* START *

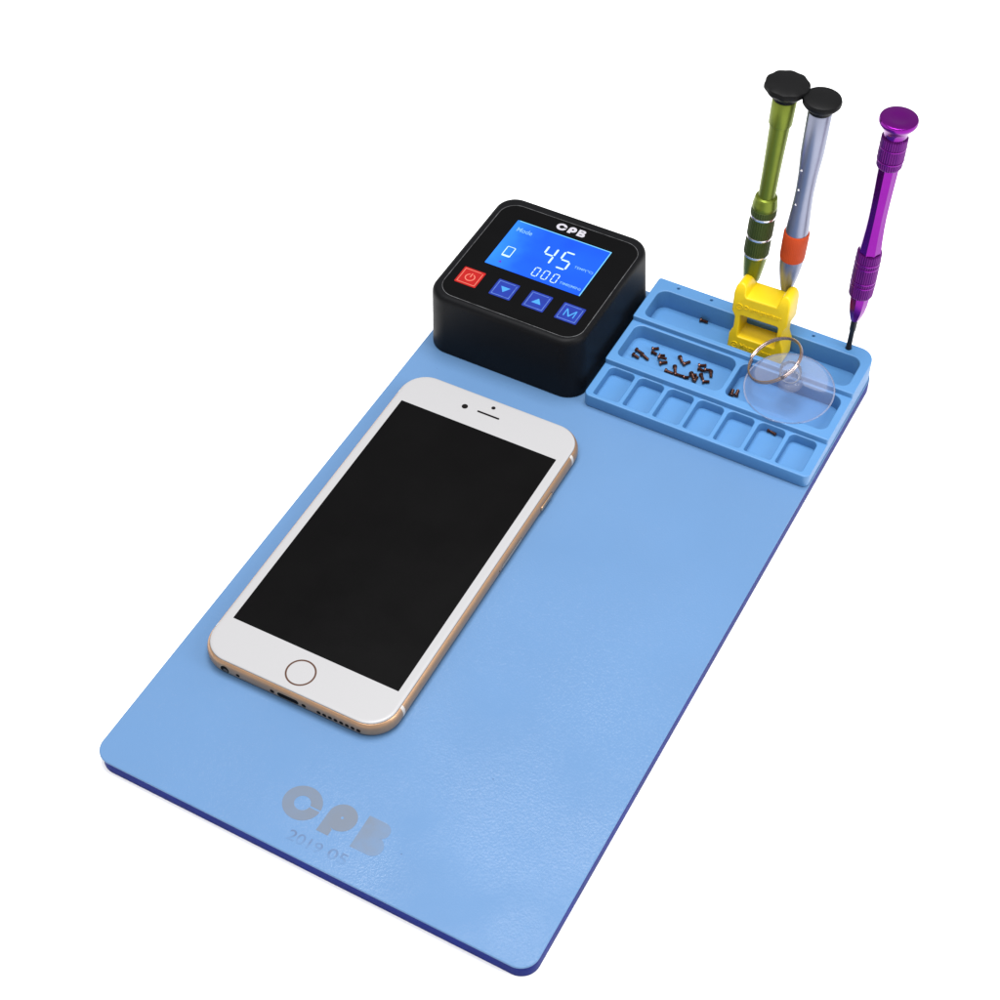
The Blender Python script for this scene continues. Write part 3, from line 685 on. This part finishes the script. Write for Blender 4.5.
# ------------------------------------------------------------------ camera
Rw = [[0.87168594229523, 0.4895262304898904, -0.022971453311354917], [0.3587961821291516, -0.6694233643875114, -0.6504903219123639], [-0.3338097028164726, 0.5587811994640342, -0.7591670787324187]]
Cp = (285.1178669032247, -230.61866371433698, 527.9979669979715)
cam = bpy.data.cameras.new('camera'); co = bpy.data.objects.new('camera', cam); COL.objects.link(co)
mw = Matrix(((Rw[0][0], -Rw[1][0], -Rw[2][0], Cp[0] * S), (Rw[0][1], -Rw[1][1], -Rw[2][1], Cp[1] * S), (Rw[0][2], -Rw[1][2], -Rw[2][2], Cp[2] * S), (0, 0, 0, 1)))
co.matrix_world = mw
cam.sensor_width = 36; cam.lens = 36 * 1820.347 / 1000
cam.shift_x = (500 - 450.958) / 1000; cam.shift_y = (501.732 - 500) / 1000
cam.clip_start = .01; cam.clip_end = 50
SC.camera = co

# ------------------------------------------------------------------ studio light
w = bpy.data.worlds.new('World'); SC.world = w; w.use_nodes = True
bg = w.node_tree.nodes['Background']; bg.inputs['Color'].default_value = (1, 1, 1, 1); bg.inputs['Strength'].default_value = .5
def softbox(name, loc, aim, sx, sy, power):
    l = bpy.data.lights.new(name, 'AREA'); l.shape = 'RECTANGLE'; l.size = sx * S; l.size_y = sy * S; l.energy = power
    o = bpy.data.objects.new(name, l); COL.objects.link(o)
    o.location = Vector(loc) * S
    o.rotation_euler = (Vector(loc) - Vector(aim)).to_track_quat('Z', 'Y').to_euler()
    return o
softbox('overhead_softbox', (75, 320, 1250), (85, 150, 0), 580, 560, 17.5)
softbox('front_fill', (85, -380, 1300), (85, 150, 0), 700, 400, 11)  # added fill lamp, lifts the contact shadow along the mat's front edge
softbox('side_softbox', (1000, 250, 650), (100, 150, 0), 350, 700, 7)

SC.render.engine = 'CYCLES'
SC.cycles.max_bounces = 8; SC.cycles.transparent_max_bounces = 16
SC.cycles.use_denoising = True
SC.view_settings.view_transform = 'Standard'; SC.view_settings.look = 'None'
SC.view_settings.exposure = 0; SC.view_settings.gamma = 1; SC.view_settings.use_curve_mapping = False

* END *

Brief> Transcribe the material exactly, and leave out whatever pictures it holds.

Exercise result>
The Blender Python script for this scene continues. Write part 3, from line 685 on. This part finishes the script. Write for Blender 4.5.
# ------------------------------------------------------------------ camera
Rw = [[0.87168594229523, 0.4895262304898904, -0.022971453311354917], [0.3587961821291516, -0.6694233643875114, -0.6504903219123639], [-0.3338097028164726, 0.5587811994640342, -0.7591670787324187]]
Cp = (285.1178669032247, -230.61866371433698, 527.9979669979715)
cam = bpy.data.cameras.new('camera'); co = bpy.data.objects.new('camera', cam); COL.objects.link(co)
mw = Matrix(((Rw[0][0], -Rw[1][0], -Rw[2][0], Cp[0] * S), (Rw[0][1], -Rw[1][1], -Rw[2][1], Cp[1] * S), (Rw[0][2], -Rw[1][2], -Rw[2][2], Cp[2] * S), (0, 0, 0, 1)))
co.matrix_world = mw
cam.sensor_width = 36; cam.lens = 36 * 1820.347 / 1000
cam.shift_x = (500 - 450.958) / 1000; cam.shift_y = (501.732 - 500) / 1000
cam.clip_start = .01; cam.clip_end = 50
SC.camera = co

# ------------------------------------------------------------------ studio light
w = bpy.data.worlds.new('World'); SC.world = w; w.use_nodes = True
bg = w.node_tree.nodes['Background']; bg.inputs['Color'].default_value = (1, 1, 1, 1); bg.inputs['Strength'].default_value = .5
def softbox(name, loc, aim, sx, sy, power):
    l = bpy.data.lights.new(name, 'AREA'); l.shape = 'RECTANGLE'; l.size = sx * S; l.size_y = sy * S; l.energy = power
    o = bpy.data.objects.new(name, l); COL.objects.link(o)
    o.location = Vector(loc) * S
    o.rotation_euler = (Vector(loc) - Vector(aim)).to_track_quat('Z', 'Y').to_euler()
    return o
softbox('overhead_softbox', (75, 320, 1250), (85, 150, 0), 580, 560, 17.5)
softbox('front_fill', (85, -380, 1300), (85, 150, 0), 700, 400, 11)  # added fill lamp, lifts the contact shadow along the mat's front edge
softbox('side_softbox', (1000, 250, 650), (100, 150, 0), 350, 700, 7)

SC.render.engine = 'CYCLES'
SC.cycles.max_bounces = 8; SC.cycles.transparent_max_bounces = 16
SC.cycles.use_denoising = True
SC.view_settings.view_transform = 'Standard'; SC.view_settings.look = 'None'
SC.view_settings.exposure = 0; SC.view_settings.gamma = 1; SC.view_settings.use_curve_mapping = False